Humanitarian considerations aside, sheer economics dictates that country X should institute, as country Y has done, a...

on July 23 at 03:16PM

Necessary Assumption

Please could you explain this argument and conclusion? This is a strengthen with necessary premise question. My instinct was to pick E, which was obviously wrong - when I negated E, my thought process was that if the people already received treatment in trauma centers, then what is the point of setting up a network like in country Y?

1 Reply

Shunhe on July 23 at 10:20PM

Hi @Anna2020,

Thanks for the question! So let’s take a look at what the stimulus is telling us. We’re told that based on economics, country X should have a transportation system set up for specialized trauma centers. And why? Well, this would save the lives of a bunch of people. And the earnings of these people (how much they make from their jobs) would result in an increasing in country X’s GNP, and also the taxes paid would help government revenues out.

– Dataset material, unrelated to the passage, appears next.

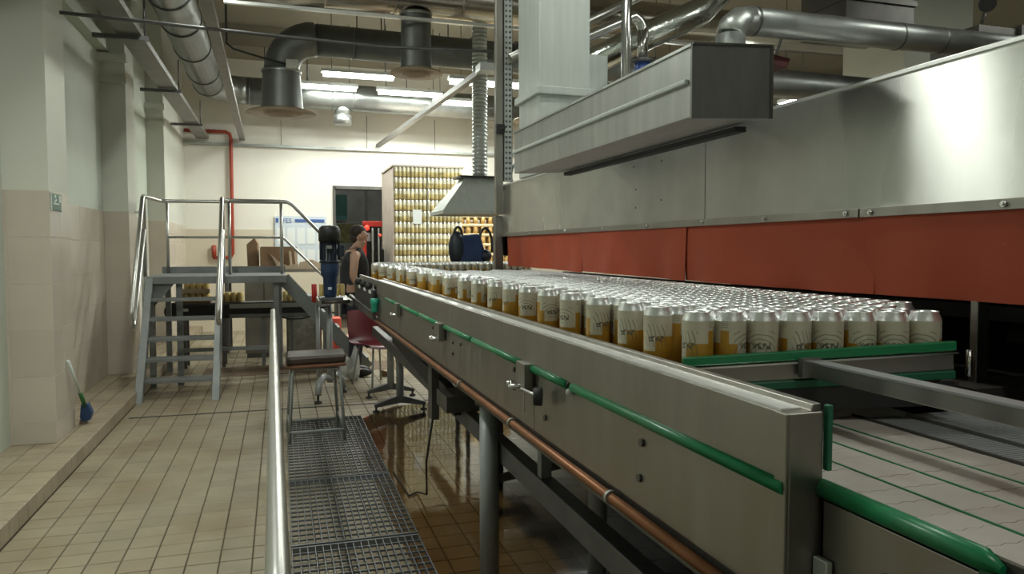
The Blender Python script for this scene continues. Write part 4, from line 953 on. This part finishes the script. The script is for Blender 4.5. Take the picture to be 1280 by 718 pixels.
# two splayed feet holding up the far end
for k, (x, y, l) in enumerate(((1.04,6.82,'nearer splayed foot stand under the far end of the can conveyor'),(1.05,7.50,'farther splayed foot stand under the can conveyor, behind the nearer one'))):
    t = thing('support_stand', l, 'stand', (x,y,0), 'splayed foot stands')
    obj('post', MB().tube([(x,y,0.10),(x,y,0.885)], 0.035, 14), 'leg_grey', t)
    for s in (-1, 1):
        obj('foot_arm', MB().prism([(x,y-0.03,0.15),(x,y-0.03,0.08),(x+s*0.235,y-0.03,0.045),(x+s*0.235,y-0.03,0.075)], (0,0,0), (0,0.06,0)), 'iron', t)
        obj('levelling_foot', MB().lathe([(0.032,0),(0.032,0.012),(0.01,0.02),(0.01,0.05)], (x+s*0.22,y,0), 10), 'rubber', t)

# ---- green stop guide in front of the cans and the beam fixed to it
G0 = Vector((0.795,1.362,1.273)); G1 = Vector((1.335,1.193,1.308)); GD = (G1-G0).normalized()
t = thing('stop_guide', 'green edged stop bar across the conveyor in front of the cans', 'guide', tuple(G0))
dz = Vector((0,0,1))
obj('top_strip', MB().bar(G0-dz*0.009, G1-dz*0.009, 0.014, 0.020), 'green', t, 0.003)
obj('channel', MB().bar(G0-dz*0.040+Vector((0,0.006,0)), G1-dz*0.040+Vector((0,0.006,0)), 0.014, 0.040), 'panel_steel', t, 0.002)
obj('channel_lip', MB().bar(G0-dz*0.0225+Vector((-0.003,-0.008,0)), G1-dz*0.0225+Vector((-0.003,-0.008,0)), 0.012, 0.004), 'steel_bright', t)
obj('lower_strip', MB().bar(G0-dz*0.069, G1-dz*0.069, 0.014, 0.018), 'green_dark', t, 0.003)
obj('wiper_plate', MB().bar(G0-dz*0.095, G1-dz*0.108, 0.006, 0.05), 'black', t)
obj('end_bolt', MB().tube([G1-dz*0.075+GD*0.03, G1+dz*0.0-dz*0.02+GD*0.03], 0.006, 8), 'steel_bright', t)
t = thing('guide_beam', 'straight steel beam running from the stop bar toward the lower right', 'beam', (1.03,0.6,1.255))
obj('beam_body', MB().box(1.024,1.052,-0.3,1.272,1.238,1.268), 'steel', t, 0.002)
obj('beam_cap', MB().box(1.020,1.056,-0.3,1.275,1.268,1.272), 'slat_grey', t)
obj('end_plate', MB().box(1.014,1.060,1.262,1.276,1.236,1.276), 'steel', t)

# ---- pale transfer belt at lower right
ZB = 1.14
t = thing('transfer_belt', 'pale modular belt with thin green guide lines in the lower right corner', 'conveyor', (1.0,0.7,ZB))
obj('belt_base', MB().box(0.80,1.172,0.1,1.30,ZB-0.05,ZB-0.004), 'belt_dark', t)
lanes = [(0.802,0.884),(0.887,0.976),(0.979,1.079),(1.082,1.170)]
pt = 0.052
for j in range(23):
    y = 0.10+j*pt
    for k, (a, b) in enumerate(lanes):
        m = MB(); n = 6; lo = []; hi = []
        for i in range(n+1):                                            # interlocking fingered edges
            x = a+(b-a)*i/n; z_ = 0.0025 if i % 2 else -0.0025
            lo.append((x, y+0.0005+z_)); hi.append((x, y+pt-0.0005+z_))
        poly = lo+hi[::-1]; dzz = random.uniform(-0.0008,0)
        m.prism([(x,yy,ZB-0.006) for x, yy in poly], (0,0,0), (0,0,0.006+dzz))
        obj('belt_module', m, 'belt', t)
for x in (0.8855, 0.9775, 1.0805): obj('green_line', MB().box(x-0.0017,x+0.0017,0.1,1.28,ZB-0.004,ZB+0.0015), 'green', t)
obj('edge_guide', MB().tube([(0.792,0.635,1.128),(0.792,0.66,1.132),(0.792,0.94,1.132)], 0.0145, 10, True, [0.006,0.0145,0.0145]), 'green', t)
obj('edge_guide', MB().box(0.785,0.80,0.2,0.66,1.112,1.122), 'green_dark', t)
obj('side_panel', MB().box(0.786,0.792,0.1,0.925,0.80,1.116), 'panel_steel', t, 0.001)
obj('corner_plate', MB().box(0.772,0.784,0.90,0.93,0.85,1.03), 'white_metal', t, 0.002)
obj('end_plate', MB().box(0.792,0.801,0.925,0.937,1.160,1.262), 'green_dark', t, 0.002)
obj('edge_strip', MB().box(1.172,1.178,0.1,1.30,ZB-0.02,ZB+0.004), 'steel_dark', t)
obj('panel_screw', MB().disc((0.786,0.80,1.05), 0.006, (-1,0,0), 8, 0.003), 'steel_dark', t)
for x0_, x1_, l in ((1.182,1.275,'near'),(1.305,1.43,'far')):
    t = thing('transfer_grid', ('narrow slotted grey transfer grid right beside the pale belt' if l == 'near' else 'wider slotted grey transfer grid under the steel beam'), 'grid', (x0_,0.7,ZB))
    m = MB()
    for j in range(125):
        y = 0.05+j*0.0098; m.box(x0_,x1_,y,y+0.0058,ZB-0.012,ZB)
    tag(obj('slats', m, 'slat_grey', t), kind='stuff')
    obj('grid_base', MB().box(x0_,x1_,0.05,1.28,ZB-0.03,ZB-0.012), 'black', t)
    obj('edge_bar', MB().box(x0_-0.005,x0_,0.05,1.28,ZB-0.02,ZB+0.001), 'slat_grey', t)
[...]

So now we’re asked for a necessary assumption of the argument. And isn’t the argument assuming that people are actually going to have earnings that will contribute to the GNP and can then be taxed? If they don’t have these earnings, then the economic argument made here falls apart. So we should look for something like that in the answer choices.

Now take a look at (D), which tells us that there would be a net increase in employment in country X if more persons survived serious injury. This is what we were looking for! Let’s use the negation test. Say this isn’t true; more persons survive serious injury, but there’s not a net increase in employment. Maybe everyone who survives goes off and adventures for the rest of their lives, having been so close to death once. Well, then there’s no earnings, and no taxes on those earnings, so the argument falls apart. Since negating (D) ruins the argument, (D) is a necessary assumption and the correct answer.

(E), on the other hand, just tells us that most people seriously injured in automobile accidents in country X don’t get treatment now in specialized trauma centers. Why does this argument rely on most people who get in automobile accidents? There’s still a ton of other different kinds of accidents. This definitely isn’t a necessary assumption, and again we can use the negation test to see why. If we negate (E), we’re told that most people seriously injured in automobile accidents do get treatment. OK, but again, maybe the transportation network is necessary for people injured in other ways, and maybe there aren’t even that many automobile accidents. Since (E) doesn’t really weaken the argument, it can’t be the necessary assumption.

Hope this helps! Feel free to ask any other questions that you might have.